John Wick 4 was so good I wish violence was real
Serena Williams just thanked Me! You’re welcome, Serena! That’s what I do all day! Decide the winner of women’s tennis matches!!!
If you don’t charge your Fitbit, it can’t express disappointment in you.
[sees people filming a movie] yeah real original. a movie. like that’s never been done before
I’m just going to come right out and say it. I’m sorry I ate your seagull.
If you’re reading this message then something has gone wrong with my experiment and I apologize for what is about to happen to the eggs in your fridge
What’s that, Lassie? Where’s Timmy? The butcher’s? I hope you’re right this time, gal, there was no sign of him at the dog run or frisbee store.
greetings!
I get real disrespectful with serving sizes. A bag is not gonna tell me what to do.
[clown cleaning shower]
MRS CLOWN: Don’t forget to remove the hair from the drain.
[clown just keeps pulling long multi-coloured hair out]
Not to brag, but I’m NOT going to buy a fitness machine, like a Peloton, only to have it turn into a clothing rack.
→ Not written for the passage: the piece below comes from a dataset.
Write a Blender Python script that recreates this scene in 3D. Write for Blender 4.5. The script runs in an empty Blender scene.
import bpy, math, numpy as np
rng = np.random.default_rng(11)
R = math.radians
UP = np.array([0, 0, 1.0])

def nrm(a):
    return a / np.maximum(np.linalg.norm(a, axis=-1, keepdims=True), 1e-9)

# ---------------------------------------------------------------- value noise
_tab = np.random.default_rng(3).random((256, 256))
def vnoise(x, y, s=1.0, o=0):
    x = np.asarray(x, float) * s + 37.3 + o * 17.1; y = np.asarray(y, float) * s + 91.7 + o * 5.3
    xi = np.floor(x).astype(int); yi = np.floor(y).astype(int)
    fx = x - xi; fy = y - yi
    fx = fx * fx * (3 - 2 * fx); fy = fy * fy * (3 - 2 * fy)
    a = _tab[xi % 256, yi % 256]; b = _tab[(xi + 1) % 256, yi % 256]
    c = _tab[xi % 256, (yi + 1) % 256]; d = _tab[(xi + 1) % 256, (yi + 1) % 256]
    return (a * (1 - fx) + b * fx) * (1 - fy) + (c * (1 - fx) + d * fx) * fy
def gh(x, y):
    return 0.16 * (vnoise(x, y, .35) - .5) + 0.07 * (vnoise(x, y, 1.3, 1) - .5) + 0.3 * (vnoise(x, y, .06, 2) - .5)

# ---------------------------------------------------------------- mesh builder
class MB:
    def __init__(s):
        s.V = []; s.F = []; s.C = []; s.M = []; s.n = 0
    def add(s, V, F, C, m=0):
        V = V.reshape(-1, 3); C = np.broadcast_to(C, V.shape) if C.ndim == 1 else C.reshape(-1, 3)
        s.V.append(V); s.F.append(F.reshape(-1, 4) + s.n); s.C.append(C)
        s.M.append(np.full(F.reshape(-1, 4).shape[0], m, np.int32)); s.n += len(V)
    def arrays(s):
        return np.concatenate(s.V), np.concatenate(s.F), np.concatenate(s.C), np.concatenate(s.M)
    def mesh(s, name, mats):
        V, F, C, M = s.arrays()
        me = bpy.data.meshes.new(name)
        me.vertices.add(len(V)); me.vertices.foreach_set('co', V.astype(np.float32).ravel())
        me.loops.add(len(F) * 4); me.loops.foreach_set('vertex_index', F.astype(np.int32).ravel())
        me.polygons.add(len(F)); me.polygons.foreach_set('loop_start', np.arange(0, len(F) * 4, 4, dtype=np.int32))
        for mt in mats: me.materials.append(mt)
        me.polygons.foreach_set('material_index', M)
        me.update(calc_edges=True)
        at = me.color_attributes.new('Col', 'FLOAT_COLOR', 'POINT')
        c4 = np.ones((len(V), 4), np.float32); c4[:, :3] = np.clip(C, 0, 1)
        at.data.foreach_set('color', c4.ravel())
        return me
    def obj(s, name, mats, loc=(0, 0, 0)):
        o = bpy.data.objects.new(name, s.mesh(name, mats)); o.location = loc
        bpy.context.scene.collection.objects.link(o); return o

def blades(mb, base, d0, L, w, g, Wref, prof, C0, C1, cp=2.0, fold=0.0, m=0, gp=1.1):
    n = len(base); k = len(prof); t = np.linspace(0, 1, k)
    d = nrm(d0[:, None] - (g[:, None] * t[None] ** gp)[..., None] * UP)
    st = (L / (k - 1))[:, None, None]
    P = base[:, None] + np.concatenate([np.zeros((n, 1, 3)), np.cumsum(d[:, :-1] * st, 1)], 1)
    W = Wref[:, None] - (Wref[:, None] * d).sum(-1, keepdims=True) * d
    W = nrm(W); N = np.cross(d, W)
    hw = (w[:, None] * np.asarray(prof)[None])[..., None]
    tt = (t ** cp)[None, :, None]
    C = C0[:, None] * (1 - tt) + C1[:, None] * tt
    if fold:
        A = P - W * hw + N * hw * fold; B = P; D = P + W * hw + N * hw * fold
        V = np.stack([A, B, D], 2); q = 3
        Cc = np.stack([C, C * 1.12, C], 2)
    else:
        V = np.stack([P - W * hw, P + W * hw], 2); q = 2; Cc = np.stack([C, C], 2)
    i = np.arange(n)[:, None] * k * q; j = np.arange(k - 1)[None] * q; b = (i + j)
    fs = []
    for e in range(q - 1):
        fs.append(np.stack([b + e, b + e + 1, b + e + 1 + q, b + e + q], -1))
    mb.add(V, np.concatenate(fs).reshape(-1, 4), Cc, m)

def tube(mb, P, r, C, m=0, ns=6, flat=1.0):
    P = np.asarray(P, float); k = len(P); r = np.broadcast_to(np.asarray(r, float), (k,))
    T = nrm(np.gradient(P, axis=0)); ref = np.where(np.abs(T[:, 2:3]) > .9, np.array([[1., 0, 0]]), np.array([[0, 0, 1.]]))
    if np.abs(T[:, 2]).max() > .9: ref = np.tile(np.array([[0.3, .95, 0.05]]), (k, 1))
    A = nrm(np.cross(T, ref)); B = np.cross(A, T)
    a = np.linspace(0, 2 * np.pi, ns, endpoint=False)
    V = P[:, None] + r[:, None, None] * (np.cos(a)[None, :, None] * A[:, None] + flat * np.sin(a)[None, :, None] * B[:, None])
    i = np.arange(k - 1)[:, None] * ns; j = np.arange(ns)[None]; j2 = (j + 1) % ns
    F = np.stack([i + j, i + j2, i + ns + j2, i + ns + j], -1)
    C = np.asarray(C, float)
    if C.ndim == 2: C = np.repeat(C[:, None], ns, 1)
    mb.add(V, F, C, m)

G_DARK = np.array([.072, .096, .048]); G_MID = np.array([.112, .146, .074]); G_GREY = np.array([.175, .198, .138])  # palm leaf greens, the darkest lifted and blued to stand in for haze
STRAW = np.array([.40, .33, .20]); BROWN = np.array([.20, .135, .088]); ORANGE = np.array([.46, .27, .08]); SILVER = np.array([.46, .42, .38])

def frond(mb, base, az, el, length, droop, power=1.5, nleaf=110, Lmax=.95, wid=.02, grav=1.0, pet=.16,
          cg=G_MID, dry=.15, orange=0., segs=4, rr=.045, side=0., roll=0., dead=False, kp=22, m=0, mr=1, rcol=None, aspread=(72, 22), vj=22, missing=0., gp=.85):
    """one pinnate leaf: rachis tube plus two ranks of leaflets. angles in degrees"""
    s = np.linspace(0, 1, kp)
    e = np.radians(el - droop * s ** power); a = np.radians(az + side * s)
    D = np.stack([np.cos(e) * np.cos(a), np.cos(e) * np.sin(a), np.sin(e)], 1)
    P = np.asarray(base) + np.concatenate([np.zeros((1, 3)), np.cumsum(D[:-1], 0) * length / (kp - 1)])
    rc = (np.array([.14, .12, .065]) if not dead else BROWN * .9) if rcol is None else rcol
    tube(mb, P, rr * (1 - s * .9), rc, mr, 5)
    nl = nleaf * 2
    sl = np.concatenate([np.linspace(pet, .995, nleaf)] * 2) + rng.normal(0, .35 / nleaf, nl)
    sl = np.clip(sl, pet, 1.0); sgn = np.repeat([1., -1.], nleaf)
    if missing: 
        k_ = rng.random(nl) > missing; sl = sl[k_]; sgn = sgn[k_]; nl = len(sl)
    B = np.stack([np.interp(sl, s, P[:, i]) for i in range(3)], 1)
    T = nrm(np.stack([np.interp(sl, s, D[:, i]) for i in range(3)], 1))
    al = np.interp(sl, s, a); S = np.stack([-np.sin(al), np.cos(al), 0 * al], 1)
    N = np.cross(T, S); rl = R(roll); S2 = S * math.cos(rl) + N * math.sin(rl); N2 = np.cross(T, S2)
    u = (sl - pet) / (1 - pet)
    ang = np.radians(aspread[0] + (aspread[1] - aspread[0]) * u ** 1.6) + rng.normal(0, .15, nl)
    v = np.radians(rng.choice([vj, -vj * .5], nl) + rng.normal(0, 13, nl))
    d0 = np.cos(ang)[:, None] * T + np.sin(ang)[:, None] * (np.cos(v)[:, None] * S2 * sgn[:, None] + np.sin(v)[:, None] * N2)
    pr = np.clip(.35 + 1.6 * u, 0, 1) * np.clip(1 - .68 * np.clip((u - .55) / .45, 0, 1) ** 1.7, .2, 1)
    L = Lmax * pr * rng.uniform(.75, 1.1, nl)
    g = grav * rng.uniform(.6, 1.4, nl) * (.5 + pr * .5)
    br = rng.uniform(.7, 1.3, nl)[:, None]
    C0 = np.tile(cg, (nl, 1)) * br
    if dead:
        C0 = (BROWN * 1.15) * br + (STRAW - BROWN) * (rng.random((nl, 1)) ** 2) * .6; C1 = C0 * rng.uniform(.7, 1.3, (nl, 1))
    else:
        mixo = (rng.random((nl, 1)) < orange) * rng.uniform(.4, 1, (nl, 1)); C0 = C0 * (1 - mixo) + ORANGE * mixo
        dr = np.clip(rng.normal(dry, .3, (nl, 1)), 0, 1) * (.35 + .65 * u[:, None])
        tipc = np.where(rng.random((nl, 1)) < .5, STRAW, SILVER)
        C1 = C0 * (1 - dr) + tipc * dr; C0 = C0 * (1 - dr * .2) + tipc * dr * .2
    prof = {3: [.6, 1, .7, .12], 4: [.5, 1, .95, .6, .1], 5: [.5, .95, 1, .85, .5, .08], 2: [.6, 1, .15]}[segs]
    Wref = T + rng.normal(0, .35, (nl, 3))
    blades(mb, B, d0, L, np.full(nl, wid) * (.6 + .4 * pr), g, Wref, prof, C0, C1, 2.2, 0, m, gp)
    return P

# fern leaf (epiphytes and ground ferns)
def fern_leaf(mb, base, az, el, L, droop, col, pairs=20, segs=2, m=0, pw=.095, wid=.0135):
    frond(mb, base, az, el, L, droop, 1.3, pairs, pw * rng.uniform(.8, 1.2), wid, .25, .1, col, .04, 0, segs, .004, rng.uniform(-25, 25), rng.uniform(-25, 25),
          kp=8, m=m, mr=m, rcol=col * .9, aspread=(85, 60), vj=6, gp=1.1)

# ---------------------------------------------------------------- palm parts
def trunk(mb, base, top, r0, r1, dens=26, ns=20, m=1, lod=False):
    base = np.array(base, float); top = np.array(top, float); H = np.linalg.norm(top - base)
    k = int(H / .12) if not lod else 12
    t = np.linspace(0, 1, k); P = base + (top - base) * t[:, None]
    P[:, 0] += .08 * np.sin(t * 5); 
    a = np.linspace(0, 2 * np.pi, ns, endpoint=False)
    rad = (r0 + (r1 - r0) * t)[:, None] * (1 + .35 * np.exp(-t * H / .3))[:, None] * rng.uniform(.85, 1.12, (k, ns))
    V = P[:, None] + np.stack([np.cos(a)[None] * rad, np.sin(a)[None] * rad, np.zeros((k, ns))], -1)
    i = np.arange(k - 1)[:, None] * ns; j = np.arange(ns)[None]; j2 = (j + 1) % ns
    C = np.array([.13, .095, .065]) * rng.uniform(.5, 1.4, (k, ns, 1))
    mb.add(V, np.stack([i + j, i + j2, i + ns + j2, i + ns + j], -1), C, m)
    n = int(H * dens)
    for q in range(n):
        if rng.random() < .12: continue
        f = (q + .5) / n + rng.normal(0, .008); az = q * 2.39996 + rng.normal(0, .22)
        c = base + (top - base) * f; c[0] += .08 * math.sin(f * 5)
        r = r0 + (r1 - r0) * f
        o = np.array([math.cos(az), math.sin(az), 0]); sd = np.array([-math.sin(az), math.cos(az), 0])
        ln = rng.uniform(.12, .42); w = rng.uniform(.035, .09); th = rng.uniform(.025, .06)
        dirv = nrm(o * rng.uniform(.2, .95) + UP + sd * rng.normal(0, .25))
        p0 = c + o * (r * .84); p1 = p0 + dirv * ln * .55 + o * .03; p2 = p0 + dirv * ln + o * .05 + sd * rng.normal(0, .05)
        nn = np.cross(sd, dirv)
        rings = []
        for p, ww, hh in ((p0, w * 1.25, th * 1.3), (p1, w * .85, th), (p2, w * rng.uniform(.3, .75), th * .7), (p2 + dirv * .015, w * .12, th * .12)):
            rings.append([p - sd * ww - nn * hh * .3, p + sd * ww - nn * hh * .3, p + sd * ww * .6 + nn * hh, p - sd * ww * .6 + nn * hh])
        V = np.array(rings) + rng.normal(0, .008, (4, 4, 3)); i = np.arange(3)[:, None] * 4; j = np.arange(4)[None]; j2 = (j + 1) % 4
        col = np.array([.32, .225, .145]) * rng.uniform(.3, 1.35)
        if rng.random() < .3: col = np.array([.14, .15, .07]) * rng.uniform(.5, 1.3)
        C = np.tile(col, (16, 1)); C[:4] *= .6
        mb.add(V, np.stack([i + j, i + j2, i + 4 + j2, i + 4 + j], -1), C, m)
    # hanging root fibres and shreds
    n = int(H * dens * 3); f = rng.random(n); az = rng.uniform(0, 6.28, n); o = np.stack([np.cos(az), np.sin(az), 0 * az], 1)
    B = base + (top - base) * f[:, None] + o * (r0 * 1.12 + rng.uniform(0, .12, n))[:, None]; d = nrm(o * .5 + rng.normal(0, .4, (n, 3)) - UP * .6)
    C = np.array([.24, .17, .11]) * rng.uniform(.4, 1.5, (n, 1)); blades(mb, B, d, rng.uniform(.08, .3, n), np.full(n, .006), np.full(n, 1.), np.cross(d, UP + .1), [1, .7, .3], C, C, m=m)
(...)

I’m going to eat until I reach the point where I, myself, am the large, stationary clothing rack in the corner of a room.
Why eat a carrot when you can just as easily not eat a carrot?
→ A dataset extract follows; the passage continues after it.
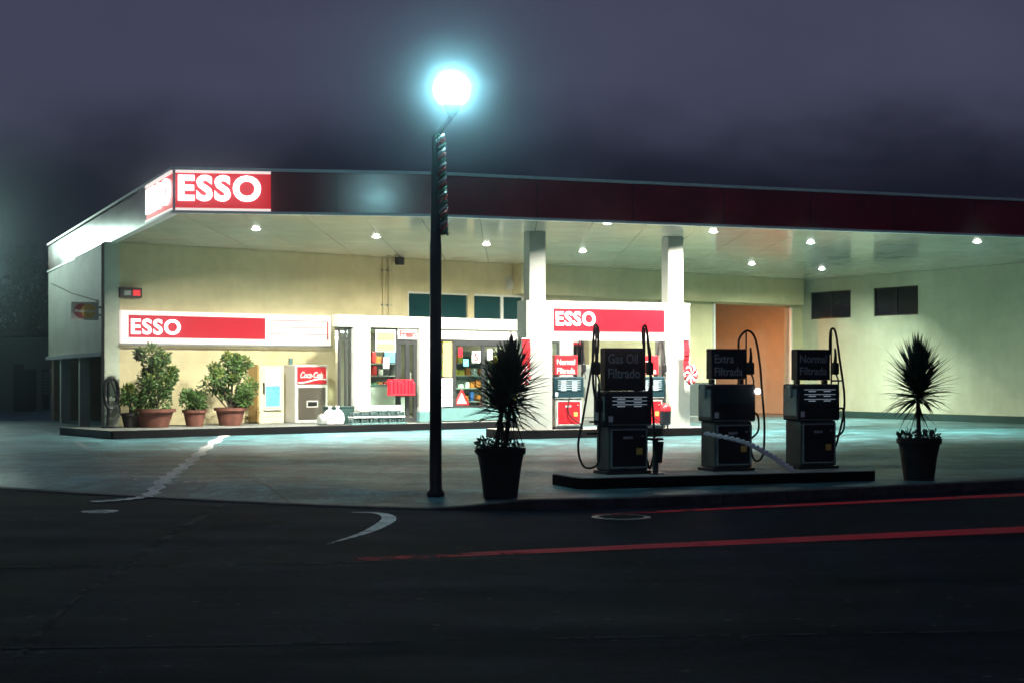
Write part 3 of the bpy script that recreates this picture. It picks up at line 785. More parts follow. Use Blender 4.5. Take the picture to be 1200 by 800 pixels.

Him: Let’s make another baby
Her: WTAF??
Him: Yes
2 Smurfs stand over a body…
“What happened?”
“Choked on a sandwich.”
“Nobody helped?”
“No.”
“Didn’t they see him turning bl-”
“…”
“Oh.”
Edward Scissorhands: Maybe he’s born with it, maybe he’s Wolverine
I’d like to meet a failed scientist, like I do writers.
“I science on the weekends and for free sometimes. I think of it more as a hobby.”
“Robby! Hey man I haven’t seen you since we were kids!”
Rob: Hey! I go by Robert now. It’s good to see you, Barry!
“I go by Barold now”
i’m a man written by a woman but that woman has something very, very wrong with her
“I can’t believe we’re selling this house. So many memories. Man, if walls could talk…”
WALL: “I saw you vacuum up your kid’s hamster.”
It’s cute how the grocery store cashier told me to have a great Thanksgiving like I won’t be back to the store six more times in the next seven days.